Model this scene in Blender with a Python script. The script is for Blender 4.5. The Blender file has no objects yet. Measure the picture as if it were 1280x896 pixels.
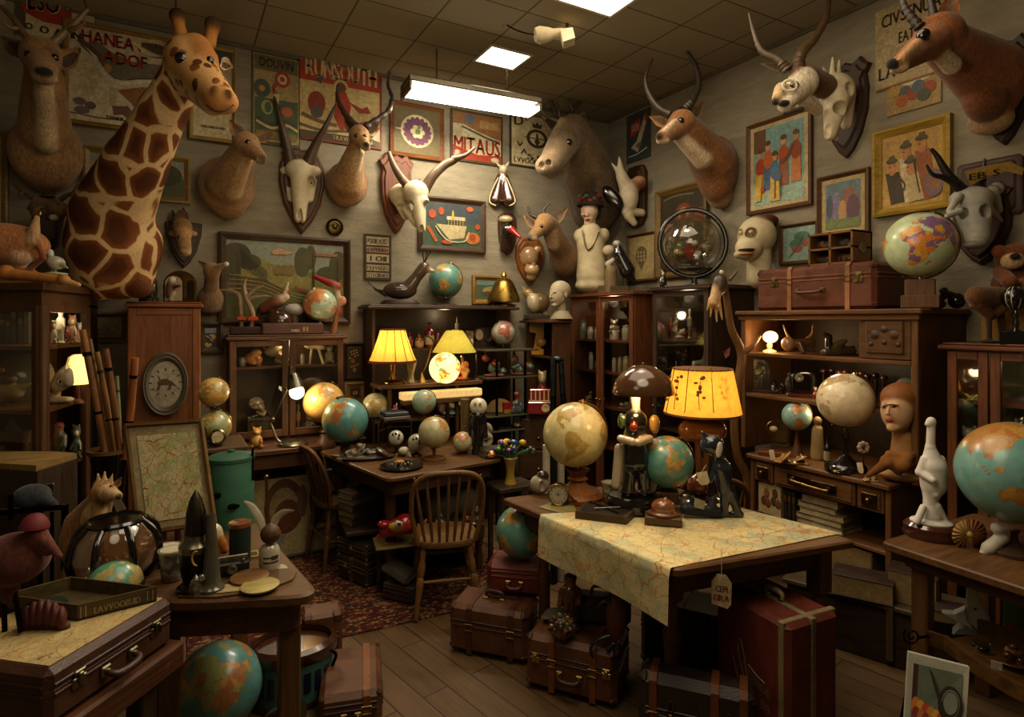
import bpy,math,random
import numpy as np
from mathutils import Vector as V,Matrix,Euler
R=math.radians;PI=math.pi
sc=bpy.context.scene;COL=sc.collection
rnd=random.Random(7)
F=743.0;HZ=400.0;CX=640.0;CH=1.65;YAW=R(29.5)
rt=V((math.cos(YAW),-math.sin(YAW),0));fw=V((math.sin(YAW),math.cos(YAW),0))
YB=4.75;XR=3.80;ZC=3.66;XL=-2.0;YF=-1.6
CAM=V((0,0,CH))
def U(px,py,d):return CAM+fw*d+rt*((px-CX)/F*d)+V((0,0,(HZ-py)/F*d))
def dz(py,z):return(CH-z)*F/(py-HZ)
def dY(px,Y):return Y/((px-CX)/F*rt.y+fw.y)
def dX(px,X):return X/((px-CX)/F*rt.x+fw.x)
def onz(px,py,z):return U(px,py,dz(py,z))
def onY(px,py,Y):return U(px,py,dY(px,Y))
def onX(px,py,X):return U(px,py,dX(px,X))
def dep(p):return p[0]*fw.x+p[1]*fw.y
def hx(h):
    if not isinstance(h,str):return tuple(h)[:3]
    c=[int(h[i:i+2],16)/255 for i in(0,2,4)]
    return tuple(x/12.92 if x<=.04045 else((x+.055)/1.055)**2.4 for x in c)
MATS={}
class NT:
    def __init__(s,name):
        s.m=bpy.data.materials.new(name);s.m.use_nodes=True;s.t=s.m.node_tree;s.t.nodes.clear()
        s.out=s.t.nodes.new('ShaderNodeOutputMaterial')
    def n(s,ty,**kw):
        nd=s.t.nodes.new('ShaderNode'+ty)
        for k,v in kw.items():
            if hasattr(nd,k)and k not in('Scale',):setattr(nd,k,v)
            else:
                key=k.replace('_',' ')
                if key.isdigit()or(len(key)==2 and key[0]=='i' and key[1].isdigit()):sk=nd.inputs[int(key[-1])]
                else:sk=nd.inputs[key]
                if isinstance(v,bpy.types.NodeSocket):s.t.links.new(v,sk)
                else:sk.default_value=v
        return nd
    def co(s,scale=(1,1,1),rot=(0,0,0),kind='Object'):
        c=s.n('TexCoord')
        return s.n('Mapping',Vector=c.outputs[kind],Scale=scale,Rotation=rot).outputs[0]
    def noise(s,vec,scale,detail=3,rough=.55,dist=0):
        return s.n('TexNoise',Vector=vec,Scale=scale,Detail=detail,Roughness=rough,Distortion=dist).outputs[0]
    def ramp(s,f,a,b,lo=0,hi=1):
        r=s.n('MapRange',i0=f,i1=a,i2=b,i3=lo,i4=hi);return r.outputs[0]
    def mix(s,f,a,b,ty='MIX'):
        x=s.n('Mix',data_type='RGBA',blend_type=ty)
        for k,v in((0,f),(6,a),(7,b)):
            if isinstance(v,bpy.types.NodeSocket):s.t.links.new(v,x.inputs[k])
            elif k==0:x.inputs[0].default_value=v
            else:x.inputs[k].default_value=(*hx(v),1)
        return x.outputs[2]
    def mth(s,op,a,b=0.0):
        return s.n('Math',operation=op,i0=a,i1=b).outputs[0]
    def col(s):return s.n('VertexColor',layer_name='Col').outputs[0]
    def bump(s,h,strength=.3,dist=.01):
        return s.n('Bump',Height=h,Strength=strength,Distance=dist).outputs[0]
    def surf(s,color,rough=.6,metal=0.0,nrm=None,spec=.5,**kw):
        b=s.n('BsdfPrincipled',Roughness=rough,Metallic=metal)
        for k,v in(('Base Color',color),('Specular IOR Level',spec),*[(k.replace('_',' '),v)for k,v in kw.items()]):
            if isinstance(v,bpy.types.NodeSocket):s.t.links.new(v,b.inputs[k])
            else:b.inputs[k].default_value=(*hx(v),1)if k=='Base Color' else v
        if nrm is not None:s.t.links.new(nrm,b.inputs['Normal'])
        s.t.links.new(b.outputs[0],s.out.inputs[0]);return s.m
    def shade(s,sh):s.t.links.new(sh,s.out.inputs[0]);return s.m
def grey(x):return(x,x,x)
WOODT=(1.12,1.25,.98)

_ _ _

### What you need to do:
Output the material word for word, omitting its pictures.

### Expected answer:
Model this scene in Blender with a Python script. The script is for Blender 4.5. The Blender file has no objects yet. Measure the picture as if it were 1280x896 pixels.
import bpy,math,random
import numpy as np
from mathutils import Vector as V,Matrix,Euler
R=math.radians;PI=math.pi
sc=bpy.context.scene;COL=sc.collection
rnd=random.Random(7)
F=743.0;HZ=400.0;CX=640.0;CH=1.65;YAW=R(29.5)
rt=V((math.cos(YAW),-math.sin(YAW),0));fw=V((math.sin(YAW),math.cos(YAW),0))
YB=4.75;XR=3.80;ZC=3.66;XL=-2.0;YF=-1.6
CAM=V((0,0,CH))
def U(px,py,d):return CAM+fw*d+rt*((px-CX)/F*d)+V((0,0,(HZ-py)/F*d))
def dz(py,z):return(CH-z)*F/(py-HZ)
def dY(px,Y):return Y/((px-CX)/F*rt.y+fw.y)
def dX(px,X):return X/((px-CX)/F*rt.x+fw.x)
def onz(px,py,z):return U(px,py,dz(py,z))
def onY(px,py,Y):return U(px,py,dY(px,Y))
def onX(px,py,X):return U(px,py,dX(px,X))
def dep(p):return p[0]*fw.x+p[1]*fw.y
def hx(h):
    if not isinstance(h,str):return tuple(h)[:3]
    c=[int(h[i:i+2],16)/255 for i in(0,2,4)]
    return tuple(x/12.92 if x<=.04045 else((x+.055)/1.055)**2.4 for x in c)
MATS={}
class NT:
    def __init__(s,name):
        s.m=bpy.data.materials.new(name);s.m.use_nodes=True;s.t=s.m.node_tree;s.t.nodes.clear()
        s.out=s.t.nodes.new('ShaderNodeOutputMaterial')
    def n(s,ty,**kw):
        nd=s.t.nodes.new('ShaderNode'+ty)
        for k,v in kw.items():
            if hasattr(nd,k)and k not in('Scale',):setattr(nd,k,v)
            else:
                key=k.replace('_',' ')
                if key.isdigit()or(len(key)==2 and key[0]=='i' and key[1].isdigit()):sk=nd.inputs[int(key[-1])]
                else:sk=nd.inputs[key]
                if isinstance(v,bpy.types.NodeSocket):s.t.links.new(v,sk)
                else:sk.default_value=v
        return nd
    def co(s,scale=(1,1,1),rot=(0,0,0),kind='Object'):
        c=s.n('TexCoord')
        return s.n('Mapping',Vector=c.outputs[kind],Scale=scale,Rotation=rot).outputs[0]
    def noise(s,vec,scale,detail=3,rough=.55,dist=0):
        return s.n('TexNoise',Vector=vec,Scale=scale,Detail=detail,Roughness=rough,Distortion=dist).outputs[0]
    def ramp(s,f,a,b,lo=0,hi=1):
        r=s.n('MapRange',i0=f,i1=a,i2=b,i3=lo,i4=hi);return r.outputs[0]
    def mix(s,f,a,b,ty='MIX'):
        x=s.n('Mix',data_type='RGBA',blend_type=ty)
        for k,v in((0,f),(6,a),(7,b)):
            if isinstance(v,bpy.types.NodeSocket):s.t.links.new(v,x.inputs[k])
            elif k==0:x.inputs[0].default_value=v
            else:x.inputs[k].default_value=(*hx(v),1)
        return x.outputs[2]
    def mth(s,op,a,b=0.0):
        return s.n('Math',operation=op,i0=a,i1=b).outputs[0]
    def col(s):return s.n('VertexColor',layer_name='Col').outputs[0]
    def bump(s,h,strength=.3,dist=.01):
        return s.n('Bump',Height=h,Strength=strength,Distance=dist).outputs[0]
    def surf(s,color,rough=.6,metal=0.0,nrm=None,spec=.5,**kw):
        b=s.n('BsdfPrincipled',Roughness=rough,Metallic=metal)
        for k,v in(('Base Color',color),('Specular IOR Level',spec),*[(k.replace('_',' '),v)for k,v in kw.items()]):
            if isinstance(v,bpy.types.NodeSocket):s.t.links.new(v,b.inputs[k])
            else:b.inputs[k].default_value=(*hx(v),1)if k=='Base Color' else v
        if nrm is not None:s.t.links.new(nrm,b.inputs['Normal'])
        s.t.links.new(b.outputs[0],s.out.inputs[0]);return s.m
    def shade(s,sh):s.t.links.new(sh,s.out.inputs[0]);return s.m
def grey(x):return(x,x,x)
WOODT=(1.12,1.25,.98)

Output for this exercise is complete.